L'ami Thom Yorke le déclarait récemment ; il se verrait bien ne plus produire avec sa bande que des EP, maxis, 12", courts-formats, singles... Appelez ça comme vous voulez.
Alors étudions ce que ça donne en 2004, un EP d'un des derniers super groupes du rock, j'ai nommé,
Radiohead.
Com Lag, à l'origine sorti uniquement au Japon mais en import chez nous (stratégie d'EMI pour faire monter le buzz ?), débute avec une version inédite de
2+2=5, qui ouvrait leur dernier album,
Hail to the Thief. Cette déclinaison live est noyée dans les reverb fantomatiques qu'on a connu sur
Kid A notamment, et change ainsi l'hymne immédiat en dérive expressionniste, gardant l'énergie de l'original mais libérant un espace permettant aux guitares de s'octroyer une liberté rageuse, pour finir sur un magma sonique enfiévré.
Christian Vogel (
Super_Collider) emmène ensuite un Thom oppressé sur
Remyxmotasis. Dans une transe bancale sur fond de bruits concrets, c'est un travail intéressant qui semble pousser l'idée obsessionelle de la chanson dans les derniers retranchements du format. Le jeu se calme avec le sensible
I Will (L.A version), présenté sur le mode d'une ballade urbaine ambiguë.
Paperbag Writer est une curiosité grise, sans doute née d'expérimentations entre basse, boîte à rythme et samples (larsen, cordes graciles). Avec
I Am a Wicked Child,
Radiohead prouve une nouvelle fois que son extraordinaire talent est tout terrain, en servant la mélodie berçante du refrain dans un registre quasi-country, sans abandonner la singularité qui leur est propre.
I Am a Citizen Insane est une autre déclinaison de climats rêveurs, habillé d'une douce poésie, venue de la répétitivité des kicks discrets et autres textures cycliques.
Four Tet, reconnu pour son electronica douce et bucolique, applique son talent à tisser un écrin asynchrone mais nuancé à
Skatterbrain, où les erreurs et la déconstruction résonnent comme une boîte à musique rouillée et enchanteresse.

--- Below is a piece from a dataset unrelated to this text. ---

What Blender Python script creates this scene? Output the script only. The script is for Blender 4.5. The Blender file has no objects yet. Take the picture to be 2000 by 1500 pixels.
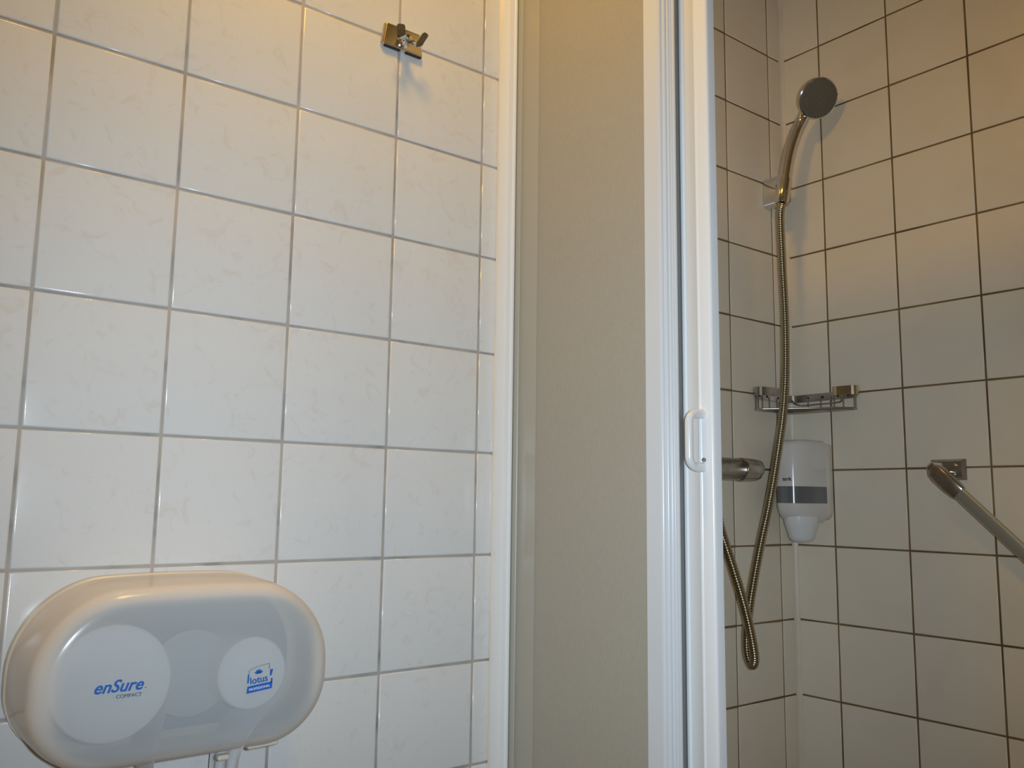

Gagging Order est une pièce dépouillée, guitare sèche et chant, pour rappeler comment les dernières trouvailles de production du groupe n'on pas diminué sa capacité à raconter des histoires dans le plus simple apparat instrumental. Même démonstration sur le live de
Fog, au piano, un conte vocal absolument sublime, un vrai moment intemporel enregistré pendant la dernière de l'émission d'Arte, "Music Planet 2Nite". Le disque pourrait s'arrêter là, laissant l'auditeur bouleversé, mais c'est avec le baroque
que s'achève ce recueil, nous laissant sur les genoux à la disparition de l'atmosphère subliminale.
Cette réunion de faces B et de remixes marque la fin du contrat avec EMI, en même temps qu'un futur objet de culte pour les collectionneurs. Radiohead est désormais définitivement titulaire d'une routine de pop songs constantes dans leurs qualités, parfois terrassantes de sensibilité. Radiohead, qui s'essaie aux expérimentations, avec tantôt un certain talent technique, tantôt un vrai génie intuitif pour retranscrire par ce biais les mêmes émotions universelles. Radiohead, plus libre que jamais. Radiohead dont le potentiel, avec un tel champs de possibles, fait presque peur. L'avenir leur appartient.